Leave your bias  outside the door

Re: Hollis column, Feb. 16

I am left-of-center — no question, and I’d be willing to explain why (from a scientific, evidentiary standpoint) to anyone who might be interested. As such, when I was reading Laura Hollis’s column in Saturday’s The Sheridan Press (”Ignorance First, destruction next”), I was offended by the writer’s own ignorance, her bias.

I am currently writing a treatise to my grandkids on what absolute, fact-driven, provable truth is; such truth does exist — and if it’s not truth, if it’s not a fact, then it is unknown, and people should respond to it with, “I don’t know,” not respond with their feelings about the matter. The biased, unprovable, opinions, Hollis presents are not true — they’re merely one person’s imperfect, flawed, unreliable perspective on things. Like most opinions, they’re not worth much.

When I was teaching at the college years ago, I was called to jury duty one semester. When we all gathered in a big room in the courthouse to be culled, attorney Carol Doughty greeted us with, “Isn’t this a great country?

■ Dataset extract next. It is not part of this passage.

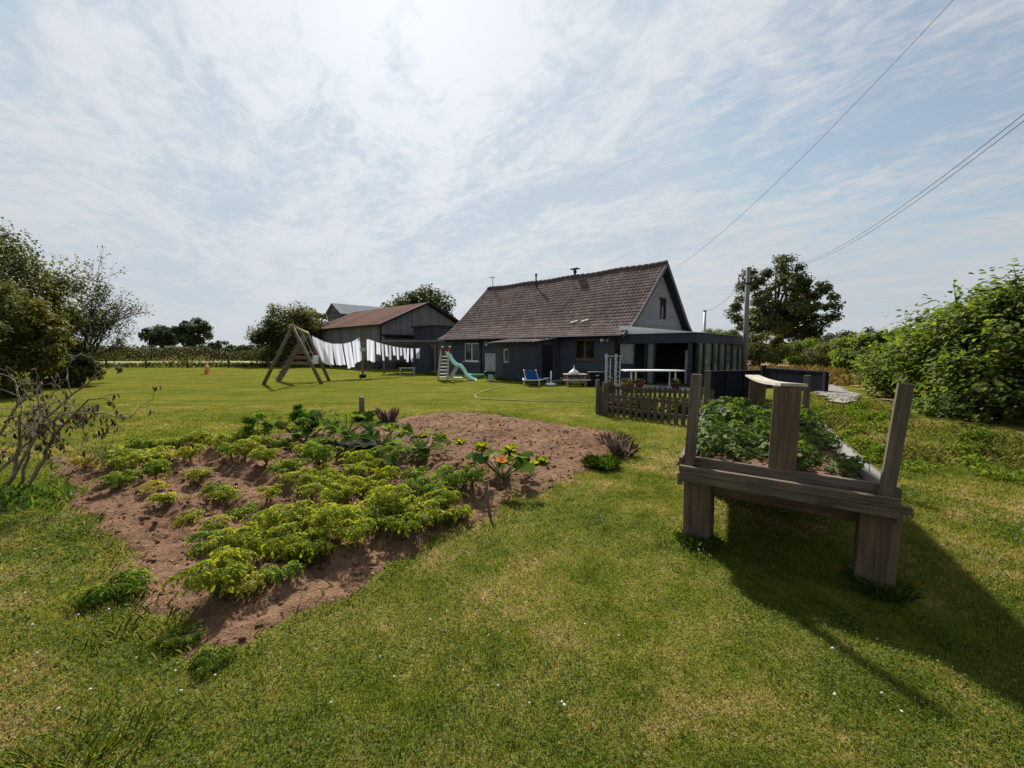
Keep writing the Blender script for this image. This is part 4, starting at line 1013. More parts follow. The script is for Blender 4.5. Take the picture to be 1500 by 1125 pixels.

You can believe anything you want!” The crowd cheered in agreement. Then Doughty said, “Here, however, in this court, in this jury room, you have to leave your beliefs outside the door and consider only facts, only provable facts — evidence that can be proven, substantiated. There is no room for feelings, beliefs or opinions.”

This time the crowd didn’t cheer; in fact people met her statement with shocked silence. I personally thought it was one of the greatest moments I’d ever experienced in my lifelong quest to understand why people generally seem so little interested in what the truth is.

I’ve always remembered Doughty’s great little lesson and cite it every chance I get. It is central to a perspective that if people relied only on truth, what they could prove, there would no longer be a need for “Opinion Pages.” People would (have to) deal only with the truth. Reading Hollis’ bias angered me, and I do not like to look at the world angrily. I suggest people consider giving up their beliefs and opinion — or at least setting them outside the door as much as possible in their everyday dealings with reality. It’s worth a try and will definitely end tons of disputes.